Van Syckle told me his dream job was to become maritime reporter for the Oregonian, then the Northwest’s leading daily. Twice rebuffed, he concluded they didn’t deserve him. In my view, that was true. In any case, it was Portland’s loss and the Harbor’s gain.
Though it was tough sledding on the Harbor during the Depression, with steep pay cuts at the newspaper, as everywhere, Rupp nurtured his star reporter, assigning him to help write editorials. “I Am War,” a chilling piece Van Syckle wrote in 1939 when Hitler’s juggernaut invaded Poland, was reprinted nationally.
After the war, Van Syckle and his pal, Ben K. Weatherwax — founder of the Harbor’s second radio station, KBKW — began swapping stories and comparing notes for Weatherwax’s popular “Hometown Scrapbook” radio show and a book that had been germinating in Van Syckle’s brain for decades.
In 1951, W.A. Rupp, his health declining, named Van Syckle executive editor to oversee The World’s talented newsroom. It featured Barbara Elliott, the paper’s first female reporter, and future managing editor Adrian Fredericksen, a University of Washington Journalism School standout. Van Syckle poached Fredericksen from Hoquiam’s morning daily, the Grays Harbor Washingtonian, to become sports editor. “Ade” soon switched to the news side as an ace investigative reporter and feature writer.

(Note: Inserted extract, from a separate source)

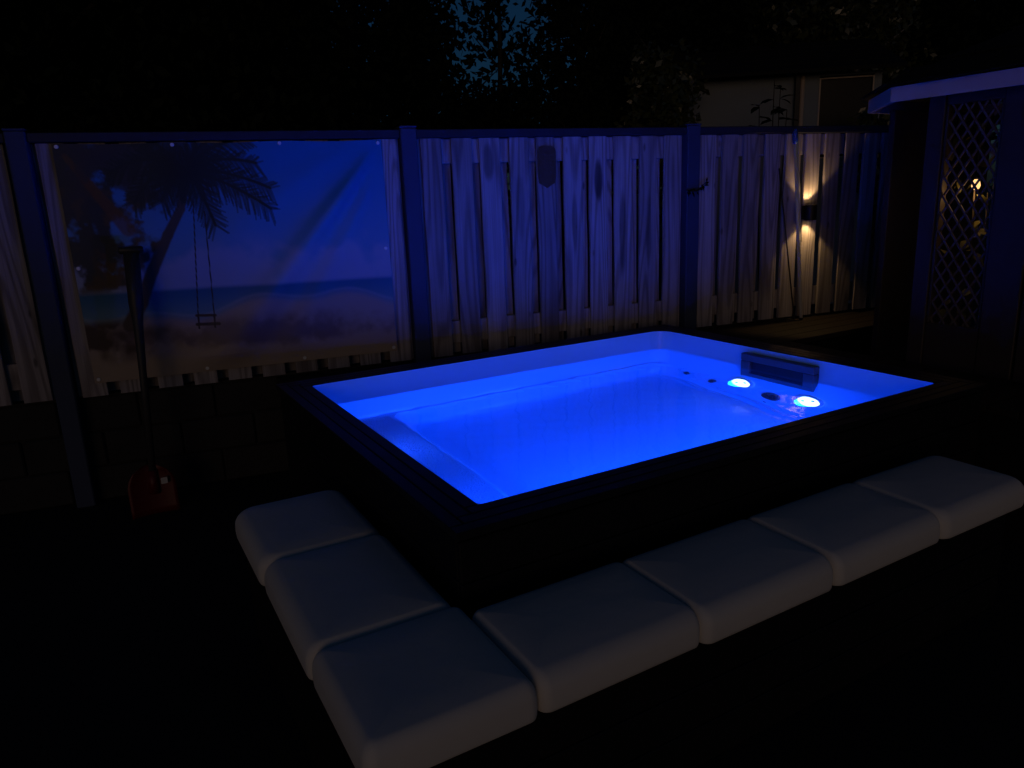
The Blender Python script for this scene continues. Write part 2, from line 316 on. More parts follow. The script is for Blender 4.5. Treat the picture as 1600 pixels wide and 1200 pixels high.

WHEN THE ham-handed new owners of The Aberdeen Daily World unceremoniously pushed Van Syckle into retirement at 67 in 1969, they did history a great favor. He now had time to finish his book, which became the definitive history of logging and lumbering on the Harbor. They Tried to Cut it All was published by the Friends of the Aberdeen Public Library in 1980 with a grant from altruistic lumberman Henry N. “Heine” Anderson. (One of my retirement goals — shared by Polson Museum Director John Larson — is to publish a new illustrated edition in large format.)
The River Pioneers, an important sequel, was published in 1982. It was a treat to have been trusted by Ed to research several chapters, notably the ones about Aberdeen’s Irish founder, Sam Benn, and Charley Gant, the vagabond editor who delighted and scandalized Hoquiam back in the day.
A first-rate carpenter, Ed built a handsome house for his sister-in-law, and in his spare time (!) took up art. His wonderful painting of pedestrians across the street from Aberdeen’s then-new library on a drizzly day is now on display near the checkout desk. When the library was under construction, he often paused from his desk on the second floor of the World Building to admire the brick-masons’ work.
During his 17 years as a member of the Aberdeen School Board, which then oversaw Grays Harbor College, Van Syckle played a key role in selecting its new hillside campus, a prescient decision long before tsunami concerns. He also served on the Library Board for 10 years; as an Aberdeen City Council member; as an elder of the Aberdeen Presbyterian Church, and as a founding member of the Aberdeen Museum of History. One of the countless tragedies of the fire that consumed its Armory home in 2018 was the loss of the manifest from Ed’s 1927 voyage on the Vigilant.
He liked to say he was “a man of parts.” Above all, he is a man to remember.
John C. Hughes was chief historian for the Office of the Secretary of State for 17 years after retiring as editor and publisher of The Daily World in 2008.